Afghan girl spends life disguised as ‘son’ her parents wanted
Sitara Wafadar yearns for long hair like other girls. Instead, the Afghan teenager has disguised herself as a boy for more than a decade, forced by her parents to be the “son” they never had.
With five sisters and no brothers, Sitara lives by the gender-twisting custom known as “bacha poshi,” which in Dari refers to a girl “dressed as a boy,” enabling her to safely perform the duties of a son in the patriarchal country.
The 18-year-old, who resides with her impoverished family in a village in Afghanistan’s eastern province of Nangarhar, has pretended to be a boy for most of her life.
“I never think that I am a girl,” Sitara tells AFP at the brick factory where she and her elderly father work six days a week as bonded laborers to repay money they borrowed from the owner and feed the family.
Bacha poshi has a long history in deeply conservative Afghanistan.
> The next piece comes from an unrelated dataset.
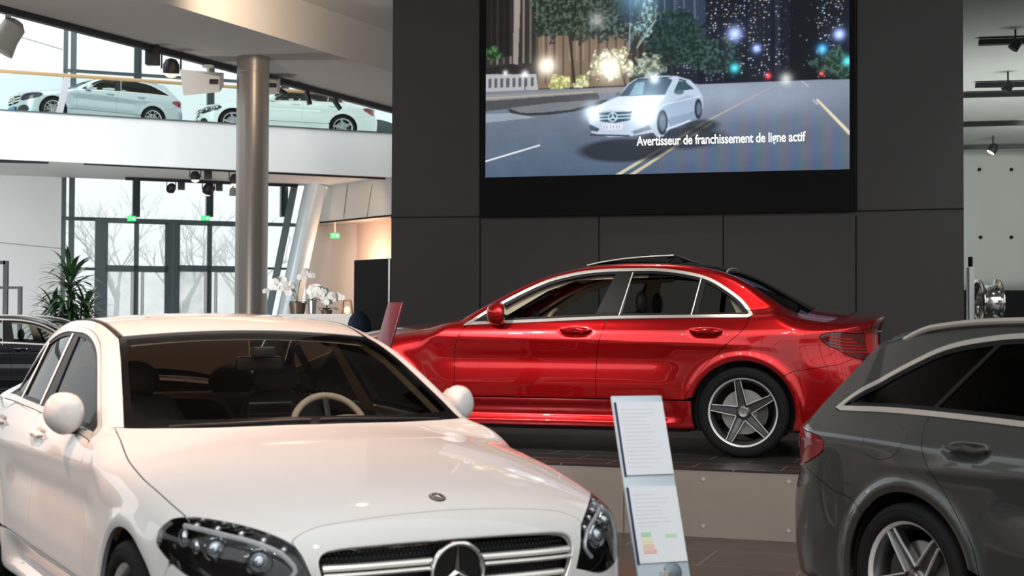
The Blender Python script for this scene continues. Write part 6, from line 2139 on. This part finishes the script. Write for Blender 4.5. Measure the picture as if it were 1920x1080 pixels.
# tilted glass sunroof of the red car
def sunroof(root, B):
    V = []; F = []
    xs = np.linspace(1.58, 2.26, 12); ys = np.linspace(-.42, .42, 13)
    top = []
    for i, x in enumerate(xs):
        for y in ys:
            p = B.P_top([(x, abs(y) + 1e-6)])[0]
            t = (x - xs[0]) / (xs[-1] - xs[0])
            V.append((x, y, p[2] + .006 + .046 * t))
    n = len(ys); m = len(V)
    V += [(x, y, z - .008) for x, y, z in V]
    for i in range(len(xs) - 1):
        for j in range(n - 1):
            a = i * n + j; F += [(a, a + n, a + n + 1, a + 1), (m + a, m + a + 1, m + a + n + 1, m + a + n)]
    for i in range(len(xs) - 1):
        for a in (i * n, i * n + n - 1): F.append((a, a + n, m + a + n, m + a))
    for j in range(n - 1):
        for a in (j, (len(xs) - 1) * n + j): F.append((a, a + 1, m + a + 1, m + a))
    mb = MB(); mb.add(V, F, True); s_ = mb.build('sunroof_panel', M['black'], root)
    for sg in (-1, 1):
        mb = MB()
        pts = [(x, sg * .425, B.P_top([(x, .425)])[0][2] + .010 + .046 * (x - xs[0]) / .68) for x in np.linspace(1.58, 2.26, 8)]
        mb.tube(pts, .006, 6)
        mb.build('sunroof_seal', M['satinchrome'], s_)
    for sg in (-1, 1):
        mb = MB()
        mb.tube([(2.20, sg * .38, 1.455), (2.27, sg * .38, 1.50), (2.34, sg * .38, 1.475), (2.42, sg * .38, 1.445)], [.02, .016, .014, .01], 8)
        mb.build('wind_deflector', M['satin'], s_)
    mb = MB(); mb.tube([(2.68, y, B.P_top([(2.69 - .0, abs(y) + 1e-6)])[0][2] + .012 - .1 * abs(y)**4) for y in np.linspace(-.5, .5, 15)], .007, 6); mb.build('rear_glass_trim', M['satinchrome'], root)
W = copy_thing(R0, (-.554, 5.41, 0), 2.075, 'white saloon in the foreground facing the camera with chrome star grille')
repaint(W, {'red_paint': white}, {'roof_panel': white, 'rear_side_window': M['privacy'], 'quarter_window': M['privacy']})
sunroof(R0, B0_)
Gc, Bg = build_car('estate', (3.766, 4.0156, 0), 2.040, grey, 'dark grey estate with chrome window trim cut off at the right edge', rear_dark=True, wheel_rot=.21)
# black car at far left, only its upper part shows
fp = at(20, 650, 24.0)
K = copy_thing(Gc, (fp.x + 1.86, 24.95, .001), PI + .02, 'black estate half hidden behind the white saloon at far left')
K.scale = (1.06, 1.06, 1.06)
repaint(K, {'grey_paint': black, 'privacy_glass': M['sideglass']})
# upper gallery
_p = at(100, 203, 37.0) - Vector((.536, -.686, 0)) * .965
S_, Bs = build_car('estate', tuple(_p), math.radians(38), silver, 'silver estate on the upper gallery, left of the white coupe', hi=False, style='y')
S_.location.z = 6.61; S_.scale = (.965,) * 3
a_ = math.radians(20)
cp = at(643, 238, 40.1) - Vector((.87 * math.sin(a_), -.87 * math.cos(a_), 0)) * 1.08
Cc = copy_thing(W, (cp.x - 3.06 * math.cos(a_), cp.y - 3.06 * math.sin(a_), 6.61), a_, 'pearl white car on the upper gallery, partly hidden by the round column')
Cc.scale = (1.08, 1.05, .99)
repaint(Cc, {'privacy_glass': M['sideglass'], 'red_paint': pearl, 'white_paint': pearl, 'grey_alloy': M['silveralloy']}, {'roof_panel': pearl})
PLB = mat('blue_plate', (.03, .18, .38), .4)
for car, s1 in ((S_, 1), (Cc, 1)):
    mb = MB(); mb.rbox(-.83, -.815, -.26, .26, .30, .42, .006); mb.build('number_plate', PLB, car)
Normally it is families with no male heirs who make a daughter dress as a boy so she can carry out the duties of a son without getting harassed, or worse.
But some girls choose to pose as boys so they can enjoy the freedom their male counterparts take for granted in a country that treats women as second-class citizens.
While most bacha posh, as they are known, stop dressing as a boy after reaching puberty, Sitara says she keeps wearing male clothing “to protect myself” at the brick kiln.